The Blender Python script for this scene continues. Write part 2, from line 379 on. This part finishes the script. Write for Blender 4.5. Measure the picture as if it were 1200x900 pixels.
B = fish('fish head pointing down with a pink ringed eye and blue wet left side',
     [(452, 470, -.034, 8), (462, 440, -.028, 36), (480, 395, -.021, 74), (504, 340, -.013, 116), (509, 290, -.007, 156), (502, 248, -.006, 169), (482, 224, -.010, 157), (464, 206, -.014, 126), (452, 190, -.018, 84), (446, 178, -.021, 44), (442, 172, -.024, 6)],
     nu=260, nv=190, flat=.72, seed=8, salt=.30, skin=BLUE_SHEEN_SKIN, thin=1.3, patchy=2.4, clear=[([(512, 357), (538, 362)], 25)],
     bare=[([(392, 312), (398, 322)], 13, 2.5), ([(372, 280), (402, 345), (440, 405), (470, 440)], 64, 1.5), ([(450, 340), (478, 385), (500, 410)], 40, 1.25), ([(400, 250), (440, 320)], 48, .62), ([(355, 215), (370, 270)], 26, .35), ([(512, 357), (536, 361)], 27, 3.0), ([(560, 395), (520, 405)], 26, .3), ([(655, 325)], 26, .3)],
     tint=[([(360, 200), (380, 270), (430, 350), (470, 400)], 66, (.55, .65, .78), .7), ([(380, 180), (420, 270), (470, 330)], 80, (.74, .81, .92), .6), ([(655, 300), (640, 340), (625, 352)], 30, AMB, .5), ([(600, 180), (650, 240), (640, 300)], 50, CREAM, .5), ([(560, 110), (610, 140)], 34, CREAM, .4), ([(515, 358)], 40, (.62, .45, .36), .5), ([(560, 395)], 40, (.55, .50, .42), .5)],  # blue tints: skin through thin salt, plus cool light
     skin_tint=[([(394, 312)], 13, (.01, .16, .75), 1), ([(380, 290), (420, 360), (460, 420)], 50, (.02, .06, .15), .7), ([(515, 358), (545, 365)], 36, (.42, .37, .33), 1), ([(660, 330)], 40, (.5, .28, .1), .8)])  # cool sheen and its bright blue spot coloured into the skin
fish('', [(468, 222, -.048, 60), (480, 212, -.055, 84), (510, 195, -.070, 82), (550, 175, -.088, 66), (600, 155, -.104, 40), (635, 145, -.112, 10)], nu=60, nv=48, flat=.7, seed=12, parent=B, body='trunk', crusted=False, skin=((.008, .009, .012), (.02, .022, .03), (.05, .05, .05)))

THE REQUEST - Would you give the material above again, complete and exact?

CORRECT RESPONSE -
The Blender Python script for this scene continues. Write part 2, from line 379 on. This part finishes the script. Write for Blender 4.5. Measure the picture as if it were 1200x900 pixels.
B = fish('fish head pointing down with a pink ringed eye and blue wet left side',
     [(452, 470, -.034, 8), (462, 440, -.028, 36), (480, 395, -.021, 74), (504, 340, -.013, 116), (509, 290, -.007, 156), (502, 248, -.006, 169), (482, 224, -.010, 157), (464, 206, -.014, 126), (452, 190, -.018, 84), (446, 178, -.021, 44), (442, 172, -.024, 6)],
     nu=260, nv=190, flat=.72, seed=8, salt=.30, skin=BLUE_SHEEN_SKIN, thin=1.3, patchy=2.4, clear=[([(512, 357), (538, 362)], 25)],
     bare=[([(392, 312), (398, 322)], 13, 2.5), ([(372, 280), (402, 345), (440, 405), (470, 440)], 64, 1.5), ([(450, 340), (478, 385), (500, 410)], 40, 1.25), ([(400, 250), (440, 320)], 48, .62), ([(355, 215), (370, 270)], 26, .35), ([(512, 357), (536, 361)], 27, 3.0), ([(560, 395), (520, 405)], 26, .3), ([(655, 325)], 26, .3)],
     tint=[([(360, 200), (380, 270), (430, 350), (470, 400)], 66, (.55, .65, .78), .7), ([(380, 180), (420, 270), (470, 330)], 80, (.74, .81, .92), .6), ([(655, 300), (640, 340), (625, 352)], 30, AMB, .5), ([(600, 180), (650, 240), (640, 300)], 50, CREAM, .5), ([(560, 110), (610, 140)], 34, CREAM, .4), ([(515, 358)], 40, (.62, .45, .36), .5), ([(560, 395)], 40, (.55, .50, .42), .5)],  # blue tints: skin through thin salt, plus cool light
     skin_tint=[([(394, 312)], 13, (.01, .16, .75), 1), ([(380, 290), (420, 360), (460, 420)], 50, (.02, .06, .15), .7), ([(515, 358), (545, 365)], 36, (.42, .37, .33), 1), ([(660, 330)], 40, (.5, .28, .1), .8)])  # cool sheen and its bright blue spot coloured into the skin
fish('', [(468, 222, -.048, 60), (480, 212, -.055, 84), (510, 195, -.070, 82), (550, 175, -.088, 66), (600, 155, -.104, 40), (635, 145, -.112, 10)], nu=60, nv=48, flat=.7, seed=12, parent=B, body='trunk', crusted=False, skin=((.008, .009, .012), (.02, .022, .03), (.05, .05, .05)))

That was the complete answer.